Probably half the settlers could be bought out to have a life in Tel Aviv or somewhere else, but probably half is still a hell of a lot who would fight. I think the two-state solution has long been killed by Israel's ongoing colonization.
What do you think is the responsibility of the international community on this issue?
I think the real evil in this story is not even Zionism, but rather the governments of the major powers—in particular the U.S., the U.K., and France. The moment they could have put a stop on the trip to disaster was after the 1967 war. They could and should have said: "According to Resolution 242, not only must Israel go out, but furthermore we would not allow it to build any settlements to colonize this newly-occupied land (which Israel does in defiance of international law)—and if Israel does we should sanction it."
So what do you believe are the options now?
In my view there are only two:
1. The one-state solution in which Zionism loses. It would be a secular state in which Palestinians and Jews who live there now become equal citizens. It would be end of Zionism, but it would mean peace with real security for Jews.
2. The doomsday for the Palestinians. Israel's policy is currently to create conditions which make life hell for the Palestinians on the West Bank and Gaza in the hope that they would just surrender. I think Israeli leaders still believe they can do that, but they are wrong.
What happens if the Zionist leaders come to the conclusion that they cannot break the will of the Palestinians?
I think then Zionists will create the pretext for a final round of ethnic cleansing to drive the Palestinians out of the West Bank and Gaza. If that happens, there will be a Zionist holocaust. The West Bank will run in blood and it will be mostly Palestinian blood. That, I personally believe, is the road we are on.
Do you believe the countdown to the doomsday can be stopped?
The only power on earth that can confront Zionism is America. The problem is that requiring from Zionism to make peace on terms Palestinians could accept, would mean standing up to Israel and threatening with the use of sanction.
No American president is ever going to do that unless he knows that the majority of America's Jews would support it, i.e., unless pushed to do so by an informed public opinion.
The problem is that the public opinion is too uninformed to do so. There is only one name of the game to make democracy work: information and education.
Most citizens throughout the Judeo-Christian world are totally ignorant about the truth of history. I'm a classic example. I came out of my mother's womb conditioned by Zionism's version of history. It took me 12 to 15 years of being an ITN TV reporter to actually get to the other side of the story. I can understand how people who didn't have my exposure to it don't challenge.
There is talk of the "new anti-Semitism" defined as criticism of Israel's policy that, whether intentionally or unintentionally, has the effect of promoting prejudice against all Jews. What do you suggest to escape that dilemma?
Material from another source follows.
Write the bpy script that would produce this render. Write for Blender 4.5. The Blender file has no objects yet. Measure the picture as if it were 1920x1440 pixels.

If not told with context and sensitivity, the truth about Israel might provoke anti-Semitism. That's why I say the key is to explain the difference between Judaism and Zionism. A large part of Zionists' success to date is that it has managed to conflate the two.
In fact, they are total opposites. Like Christianity and Islam, Judaism has at its core a set of moral values and ethical principles. To the extent that they look to Jerusalem as the centre of their religion, all religious Jews could (and most do) regard themselves as spiritual Zionists.
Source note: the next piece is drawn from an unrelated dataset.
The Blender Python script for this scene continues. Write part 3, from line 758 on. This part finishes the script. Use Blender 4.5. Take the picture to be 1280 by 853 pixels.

But political Zionism (and that's what I refer to in the title of my book) is something else. It is a sectarian, colonialist ideology which created a state for some Jews in the Arab heartland mainly by terrorism and ethnic cleansing. By so doing, it made a mockery of Judaism's moral values and ethical principles.
Knowing this difference makes two things possible: One is why it is perfectly possible to be passionately anti-Zionist (opposed to Zionism's colonial enterprise) without being anti-Semitic. The other is why it is wrong to blame all Jews for the crimes of the relative few—hardest core political Zionists in Israel, which is a Zionist, not a Jewish state.
Clearing nations to this difference is my fight, and I gave five years of my life to research and write this book, drawing off my experiences and conversations with leaders.
But it's not only the gentile Alan who says Zionism is a threat to Judaism. One of my dear Jewish friends is Hajo Meyer, a Holocaust survivor, whose latest book is entitled "The End of Judaism."
The former bishop of Jerusalem, Riah el-Assal, whom I recently interviewed, made this point: Despite everything Zionism has done to the Palestinians, it's actually been more disastrous for Judaism, because it isn't actually land that has enabled Jews to survive, but rather their moral principles.
It seems Jews are overwhelmingly silent about Israel's policy toward the Palestinians. Do mainstream Jews actually support Zionism?
The silence of the Jews is another obstacle. Throughout history, they have generally been liberal, except on this issue. My best friend in the world after my wife is my Jewish accountant. I've known him for 40 years, and I even once took him to Israel to meet Golda Meir as a way of saying "thank you" to him. He doesn't like what Israel has done, but he won't … read … my … book. [Hart paused after each word to convey despair.] He doesn't want to know the truth of history.
I once said to him: "Like 99 percent of all Jews in the world, you believe that when Israel went to war in 1967, it was either because the Arabs attacked first or because they were going to attack. If I can convince you, using only Israeli sources, that this is a complete fabrication, do you believe me?" He paused and said: "If what I believe about that war is not true, then everything collapses."
Ilan Pappe (an Israeli revisionist historian) makes this point: Israel is not entirely Zionist. There are a lot of Jews in Israel who would make peace on almost any terms Palestinians would accept. The sad thing is that Israelis have been as much conditioned by Zionist propaganda as the rest of the world.
There is another reason why people like my Jewish accountant are frightened to speak out about Zionism: deep down among every Jew there is a fear of Holocaust II. That's understandable.
In my book I call for a new Covenant—not between Jews and their God, but between Jews and the Gentiles. In it, Gentiles would commit once and for all to slaying the monster of anti-Semitism. The Jews would commit to dealing with the monster of Zionism.